Butler, hobbled for much of the Eastern Conference Finals by a bad right knee, staved off elimination with 47 points in 46 maximum-intensity minutes. Simply keeping the Heat alive on the road would have been enough to earn Butler’s game heroic status. But to do it against the league’s best defense, on the heels of some of the most uncharacteristically poor postseason efforts of his career, well… “heroic” doesn’t quite cover it.
Let’s call it legendary.
Teammate Kyle Lowry, who shook off his own rough stretch of games to put up 18 points and 10 assists, had his own colorful characterization. Earmuffs for the kids.
Celtics fans might spend the 48 hours ahead of Game 7 using more profanity than that, as Butler’s night was eerily familiar.
When LeBron James racked up 45 points in a Game 6 road win over Boston 10 years ago, it was essentially a king-making performance. James and the Heat went on to win Game 7 in Miami and secure the first of two straight titles.
Boston’s last championship team disbanded shortly after that.
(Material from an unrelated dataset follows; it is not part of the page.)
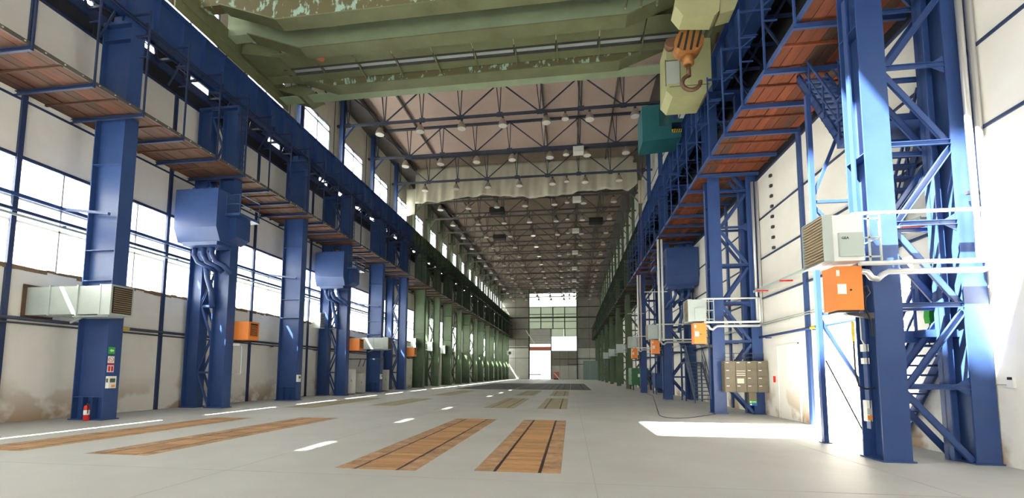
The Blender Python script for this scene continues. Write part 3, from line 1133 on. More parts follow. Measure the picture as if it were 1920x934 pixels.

That game stood out as one of the most significant in James’ career and certainly one of the most pivotal in Heat franchise history. But the Celtics team whose heart James ripped out a decade ago was a faded version of past greatness, led by the sunsetting versions of Kevin Garnett, Paul Pierce and Ray Allen. James and the juggernaut Heat shouldn’t have even been in a position to face elimination back then.
Butler and the battered Heat are squaring off against something different entirely. These Celtics were unquestionably the best team in the league for the final three months of the season, and they’re far healthier than Miami. There’s a reason Boston came into Friday’s tilt as massive favorites. All signs pointed to the Celtics closing things out until Butler looked at the odds and laughed.
Turns out that’s something he and the Heat do a lot.
Zooming out from the specific Heat-Celtics rivalry, what Butler accomplished is exceedingly rare. He didn’t just raise the bar for elimination-avoiding performances in franchise history. He nearly set a new one for the NBA as a whole.
And again, the specific circumstances making Butler’s night so improbable can’t be ignored. He entered Game 6 having scored 27 points on 10-of-40 shooting in Miami’s previous three games. His knee kept him out of the entire second half in Game 3, and he barely glanced at the basket during hobbled, passive outings in Games 4 and 5.
For the better part of a painful week, he looked nothing like himself. But the real Jimmy Butler emerged when Miami needed him, and it was so abrupt and unexpected that observers turned to wild speculation in a search for answers.
There might be a better explanation.
Perhaps Butler and the Heat feed on defiance itself. Maybe long odds sustain them. And maybe direct slights like, say, a potential Finals opponent predicting the Celtics would advance, had the effect of supercharging the Heat’s natural inclination to lash out at doubt.
By that logic, the Celtics could take solace in the fact that Miami may well be favored to win Game 7 at home. Maybe the Heat are less dangerous when they’re expected to succeed. That’s a small, unlikely source of hope. But it’s something.
Then again, it seems reasonable to doubt Butler can repeat a performance like the one he turned in Friday. That might be all he and the Heat need to channel their best, most resistant selves.
After the 13-point loss in Game 4 on Wednesday that shoved Miami to the brink of elimination, head coach Erik Spoelstra said: “If you want to break through and punch a ticket to the Finals, you’re going to have to do some ridiculously tough stuff.”
Butler didn’t stop at “ridiculously tough” on Friday. What he did felt closer to impossible.
Dare you to doubt he can do it again.